For me when I used to not want sex a lot of it was self confidence issues, I just didn’t feel sexy or even remotely good looking so that mentally put me off having sex. Buying stuff from here and taking the time to mentally work on how I felt about myself, really really helped. I find when I am most confident ow is when I’m all dressed up and looking good. Maybe run a hot bath so she can get all relaxed and feel good and check out some of the nice underwear on here. Make her feel really good about herself so that she feels confident and beautiful always goes a long way. Also hormonal contraceptives sometimes can be the cause for a low sex drive, not sure if anything like that is being used but if so could always go and see if there’s anything else that the doctors could give you to help with the low sex drive? Or change whatever contraception you are using. I used to be on a different pill to what I am now and it made my sex drive none existent, now I changed over to a different kind it’s back up again and if anything higher than normal!

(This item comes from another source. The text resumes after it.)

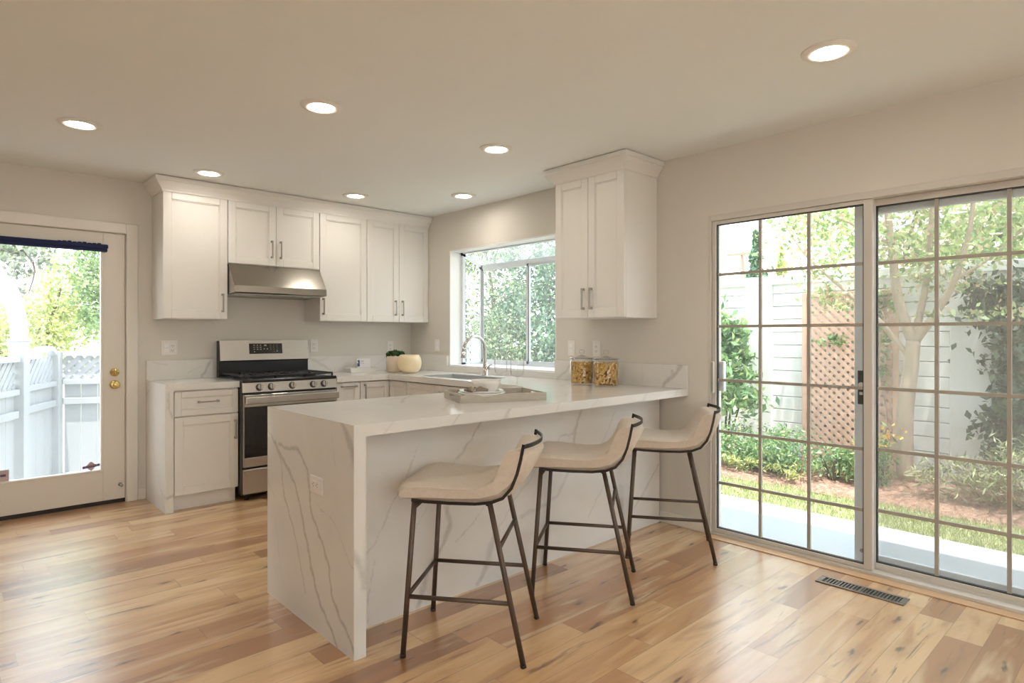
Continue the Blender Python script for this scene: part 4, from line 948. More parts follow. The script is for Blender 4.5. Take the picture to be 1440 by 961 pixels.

Sometimes just being in a happier state of mind helps a lot.

We suffered a bad patch because Mrs LabRat was stressed at work and tired due to lack of sleep etc. I was trying to get her interested but wasn't having much luck. In the end it was a combination of things that turned it around. Supporting her to make a change in her work being the main thing. She now is much happier at work, less stressed and I try to ensure I share the chores at home etc. And also not pestering her for sex all the time so she can get some decent sleep.

We also invested in a loft conversion so we now have much more private space away from kids for sexy time.

By removing as many of the daily stresses and distractions she now has less on her mind and more time/mental capacity for intimacy, i.e. not just sex, but chilling together, kissing, talking, etc.